Parte do salário de Fania é depositado no Brasil e o restante na Venezuela. Como parte da negociação devido à crise econômica e consequentemente de segurança do país, a jornalista é credenciada em todos os órgãos obrigatórios e leva uma vida confortável em uma região de classe média, com comércio e via rápida para casos de deslocamentos urgentes. A qualidade de vida, segundo a jornalista, se assemelha a que levava no Rio de Janeiro.

Fania é muito grata a formação no Mato Grosso Sul. Ela ressalta que foi graças aos professores que teve oportunidade de disputar em pé de igualdade com profissionais formados em grandes Universidades em São Paulo e Rio de Janeiro.

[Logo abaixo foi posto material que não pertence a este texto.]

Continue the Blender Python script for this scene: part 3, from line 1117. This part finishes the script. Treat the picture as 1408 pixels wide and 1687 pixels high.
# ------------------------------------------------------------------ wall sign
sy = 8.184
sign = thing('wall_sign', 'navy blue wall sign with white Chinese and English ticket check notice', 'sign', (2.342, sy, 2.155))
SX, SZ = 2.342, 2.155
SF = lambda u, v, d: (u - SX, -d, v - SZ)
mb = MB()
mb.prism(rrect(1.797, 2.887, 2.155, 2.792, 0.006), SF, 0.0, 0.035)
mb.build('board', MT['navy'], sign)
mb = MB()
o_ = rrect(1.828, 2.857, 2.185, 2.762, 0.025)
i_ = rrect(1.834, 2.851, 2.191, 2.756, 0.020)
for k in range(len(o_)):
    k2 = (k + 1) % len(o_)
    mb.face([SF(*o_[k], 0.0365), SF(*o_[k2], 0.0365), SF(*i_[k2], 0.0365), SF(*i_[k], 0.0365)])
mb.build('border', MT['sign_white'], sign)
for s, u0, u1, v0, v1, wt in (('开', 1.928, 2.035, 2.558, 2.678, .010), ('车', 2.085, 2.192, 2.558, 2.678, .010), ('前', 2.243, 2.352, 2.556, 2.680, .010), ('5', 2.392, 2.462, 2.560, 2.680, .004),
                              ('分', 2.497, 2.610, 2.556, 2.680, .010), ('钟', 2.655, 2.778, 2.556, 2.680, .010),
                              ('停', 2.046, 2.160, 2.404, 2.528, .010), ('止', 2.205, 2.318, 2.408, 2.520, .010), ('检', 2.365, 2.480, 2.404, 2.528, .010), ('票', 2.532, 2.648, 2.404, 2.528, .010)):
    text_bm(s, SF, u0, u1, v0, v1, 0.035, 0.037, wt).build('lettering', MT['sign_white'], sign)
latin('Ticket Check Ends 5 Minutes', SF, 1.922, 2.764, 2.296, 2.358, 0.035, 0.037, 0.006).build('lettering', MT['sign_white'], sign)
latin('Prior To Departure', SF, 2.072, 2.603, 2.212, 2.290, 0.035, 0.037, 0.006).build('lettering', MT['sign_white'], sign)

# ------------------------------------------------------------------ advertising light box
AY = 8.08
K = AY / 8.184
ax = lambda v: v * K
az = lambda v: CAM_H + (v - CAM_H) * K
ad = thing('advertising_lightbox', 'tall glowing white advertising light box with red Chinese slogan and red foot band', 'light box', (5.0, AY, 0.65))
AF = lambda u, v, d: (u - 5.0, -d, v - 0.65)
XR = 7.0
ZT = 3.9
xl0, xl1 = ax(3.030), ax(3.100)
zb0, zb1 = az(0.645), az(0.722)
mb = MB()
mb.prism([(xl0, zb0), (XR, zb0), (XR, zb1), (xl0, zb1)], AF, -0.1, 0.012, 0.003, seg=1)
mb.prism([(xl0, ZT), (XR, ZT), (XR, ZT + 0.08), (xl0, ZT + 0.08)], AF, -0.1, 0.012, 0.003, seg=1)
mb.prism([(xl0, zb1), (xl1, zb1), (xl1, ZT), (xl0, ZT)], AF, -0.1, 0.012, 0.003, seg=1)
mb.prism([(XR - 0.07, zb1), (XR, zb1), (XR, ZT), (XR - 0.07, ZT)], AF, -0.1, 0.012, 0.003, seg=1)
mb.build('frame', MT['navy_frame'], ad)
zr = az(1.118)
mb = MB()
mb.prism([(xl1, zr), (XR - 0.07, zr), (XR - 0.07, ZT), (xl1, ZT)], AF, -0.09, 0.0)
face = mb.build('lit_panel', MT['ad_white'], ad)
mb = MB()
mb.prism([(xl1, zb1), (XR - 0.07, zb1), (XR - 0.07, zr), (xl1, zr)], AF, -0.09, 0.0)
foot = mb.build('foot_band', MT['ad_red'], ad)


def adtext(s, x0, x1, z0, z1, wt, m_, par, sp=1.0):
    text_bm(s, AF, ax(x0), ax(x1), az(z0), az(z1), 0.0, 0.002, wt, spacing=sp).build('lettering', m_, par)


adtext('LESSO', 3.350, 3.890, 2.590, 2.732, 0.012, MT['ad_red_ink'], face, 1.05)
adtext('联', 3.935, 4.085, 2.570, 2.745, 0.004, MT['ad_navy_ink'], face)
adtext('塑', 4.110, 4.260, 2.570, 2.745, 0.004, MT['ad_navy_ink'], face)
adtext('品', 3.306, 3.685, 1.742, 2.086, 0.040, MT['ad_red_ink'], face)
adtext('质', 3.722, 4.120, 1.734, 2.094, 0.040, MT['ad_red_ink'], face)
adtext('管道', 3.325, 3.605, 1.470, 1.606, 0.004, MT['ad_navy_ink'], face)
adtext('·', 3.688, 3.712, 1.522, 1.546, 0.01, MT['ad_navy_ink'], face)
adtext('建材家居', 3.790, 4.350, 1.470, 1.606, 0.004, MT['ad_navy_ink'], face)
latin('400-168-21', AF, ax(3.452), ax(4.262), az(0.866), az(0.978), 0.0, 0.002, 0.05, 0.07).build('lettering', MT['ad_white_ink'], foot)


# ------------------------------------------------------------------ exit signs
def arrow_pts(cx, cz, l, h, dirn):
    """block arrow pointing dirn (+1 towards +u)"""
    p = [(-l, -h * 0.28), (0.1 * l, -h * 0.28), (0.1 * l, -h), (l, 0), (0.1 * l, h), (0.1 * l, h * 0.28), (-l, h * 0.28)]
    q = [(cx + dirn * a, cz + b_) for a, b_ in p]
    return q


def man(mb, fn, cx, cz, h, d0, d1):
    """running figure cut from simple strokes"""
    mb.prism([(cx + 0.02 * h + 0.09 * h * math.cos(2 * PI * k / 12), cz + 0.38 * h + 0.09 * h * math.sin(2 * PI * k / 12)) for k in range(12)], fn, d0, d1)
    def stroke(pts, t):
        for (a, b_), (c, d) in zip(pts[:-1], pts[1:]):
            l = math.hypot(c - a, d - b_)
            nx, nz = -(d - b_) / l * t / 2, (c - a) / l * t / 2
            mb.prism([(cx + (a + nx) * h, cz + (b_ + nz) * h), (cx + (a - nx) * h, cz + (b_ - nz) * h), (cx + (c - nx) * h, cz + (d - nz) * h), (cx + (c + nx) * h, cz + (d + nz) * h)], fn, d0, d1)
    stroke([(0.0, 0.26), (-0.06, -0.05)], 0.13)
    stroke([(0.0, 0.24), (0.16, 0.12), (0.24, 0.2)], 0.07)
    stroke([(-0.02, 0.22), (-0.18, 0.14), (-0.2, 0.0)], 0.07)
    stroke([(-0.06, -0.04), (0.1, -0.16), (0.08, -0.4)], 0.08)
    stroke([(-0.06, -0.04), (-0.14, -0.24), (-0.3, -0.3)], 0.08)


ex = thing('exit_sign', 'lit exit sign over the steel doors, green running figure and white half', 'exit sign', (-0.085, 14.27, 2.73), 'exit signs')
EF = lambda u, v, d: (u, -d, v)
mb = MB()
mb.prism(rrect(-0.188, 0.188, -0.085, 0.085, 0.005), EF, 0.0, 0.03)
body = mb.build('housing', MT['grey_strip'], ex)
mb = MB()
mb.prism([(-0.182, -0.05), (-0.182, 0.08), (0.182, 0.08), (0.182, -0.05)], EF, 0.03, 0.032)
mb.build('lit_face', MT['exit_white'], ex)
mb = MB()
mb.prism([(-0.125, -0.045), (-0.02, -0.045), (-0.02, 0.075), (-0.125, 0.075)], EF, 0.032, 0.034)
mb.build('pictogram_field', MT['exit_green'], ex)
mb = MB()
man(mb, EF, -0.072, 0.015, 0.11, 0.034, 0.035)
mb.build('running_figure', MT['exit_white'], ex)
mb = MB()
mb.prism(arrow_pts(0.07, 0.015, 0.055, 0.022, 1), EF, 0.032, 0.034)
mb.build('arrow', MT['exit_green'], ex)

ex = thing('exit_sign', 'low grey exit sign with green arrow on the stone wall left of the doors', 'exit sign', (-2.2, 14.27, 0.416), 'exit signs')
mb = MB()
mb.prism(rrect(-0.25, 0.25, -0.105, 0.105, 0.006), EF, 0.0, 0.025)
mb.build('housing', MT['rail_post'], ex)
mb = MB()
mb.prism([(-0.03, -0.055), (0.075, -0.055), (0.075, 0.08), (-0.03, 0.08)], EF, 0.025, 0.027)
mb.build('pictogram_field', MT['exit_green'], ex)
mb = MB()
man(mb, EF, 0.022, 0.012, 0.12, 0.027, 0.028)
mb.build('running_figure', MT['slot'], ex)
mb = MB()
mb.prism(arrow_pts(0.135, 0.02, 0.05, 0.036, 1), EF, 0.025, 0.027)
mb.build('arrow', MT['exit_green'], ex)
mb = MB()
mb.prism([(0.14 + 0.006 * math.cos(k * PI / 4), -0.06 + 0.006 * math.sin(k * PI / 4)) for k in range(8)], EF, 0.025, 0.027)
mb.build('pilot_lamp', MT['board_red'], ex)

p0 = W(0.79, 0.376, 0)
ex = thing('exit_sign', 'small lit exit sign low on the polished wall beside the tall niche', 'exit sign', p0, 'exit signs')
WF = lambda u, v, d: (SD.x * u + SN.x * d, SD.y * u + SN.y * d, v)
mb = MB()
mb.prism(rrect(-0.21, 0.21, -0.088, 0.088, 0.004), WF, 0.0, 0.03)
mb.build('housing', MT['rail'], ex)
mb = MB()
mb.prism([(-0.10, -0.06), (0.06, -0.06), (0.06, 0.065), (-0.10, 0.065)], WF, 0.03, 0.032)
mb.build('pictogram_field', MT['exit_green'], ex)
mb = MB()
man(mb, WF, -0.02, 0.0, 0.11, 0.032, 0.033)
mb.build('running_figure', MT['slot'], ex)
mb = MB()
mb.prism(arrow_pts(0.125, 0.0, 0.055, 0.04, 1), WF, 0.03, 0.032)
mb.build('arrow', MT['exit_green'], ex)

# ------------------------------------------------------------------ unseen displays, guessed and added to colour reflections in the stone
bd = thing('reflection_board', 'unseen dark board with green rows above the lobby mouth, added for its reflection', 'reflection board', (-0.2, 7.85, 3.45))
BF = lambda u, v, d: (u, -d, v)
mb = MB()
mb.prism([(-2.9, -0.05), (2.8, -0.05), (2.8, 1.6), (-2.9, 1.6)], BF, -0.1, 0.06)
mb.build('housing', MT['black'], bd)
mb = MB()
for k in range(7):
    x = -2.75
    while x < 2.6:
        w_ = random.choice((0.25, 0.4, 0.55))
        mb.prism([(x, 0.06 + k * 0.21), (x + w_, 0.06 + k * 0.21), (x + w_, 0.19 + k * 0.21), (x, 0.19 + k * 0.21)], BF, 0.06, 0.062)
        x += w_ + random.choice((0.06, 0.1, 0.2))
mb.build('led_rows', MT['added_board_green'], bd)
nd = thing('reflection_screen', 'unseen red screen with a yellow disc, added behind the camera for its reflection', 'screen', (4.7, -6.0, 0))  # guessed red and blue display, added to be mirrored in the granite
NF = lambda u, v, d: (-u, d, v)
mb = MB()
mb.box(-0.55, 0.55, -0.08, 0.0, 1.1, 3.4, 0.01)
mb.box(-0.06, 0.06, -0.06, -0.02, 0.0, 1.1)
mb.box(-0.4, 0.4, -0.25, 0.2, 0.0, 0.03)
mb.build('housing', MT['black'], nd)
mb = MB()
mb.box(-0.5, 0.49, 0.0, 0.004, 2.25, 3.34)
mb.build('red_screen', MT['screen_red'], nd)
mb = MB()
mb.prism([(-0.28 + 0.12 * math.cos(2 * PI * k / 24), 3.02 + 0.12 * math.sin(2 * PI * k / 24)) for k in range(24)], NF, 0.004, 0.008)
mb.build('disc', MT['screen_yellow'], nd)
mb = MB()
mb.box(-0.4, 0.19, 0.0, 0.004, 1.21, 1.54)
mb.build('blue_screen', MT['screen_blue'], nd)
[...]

“Eu nunca senti nenhuma diferença em termos de formação profissional. Nunca me senti inferior. Então, a atitude dos meus colegas mostrava a autoestima baixa, já que eles diziam que quem se forma em Mato Grosso do Sul não pode deslumbrar uma carreira nacional ou internacional, que é uma bobagem. E foi minha formação que me deu base para vislumbrar carreira fora do Estado e do Brasil. Então sou muito grata aos meus professores, Daniela Ota, que hoje é professora na UFMS, ao professor Jacir Zanatta, que aprendi muito e brigamos muito. Hoje é professor na UCDB, mas é uma pessoa que tenho imensa gratidão e graças a pressão para estudar que eu consegui ter uma boa formação e ser uma correspondente internacional”, finaliza.

Fania em um dos transportes do governo. Fania em um dos transportes do governo.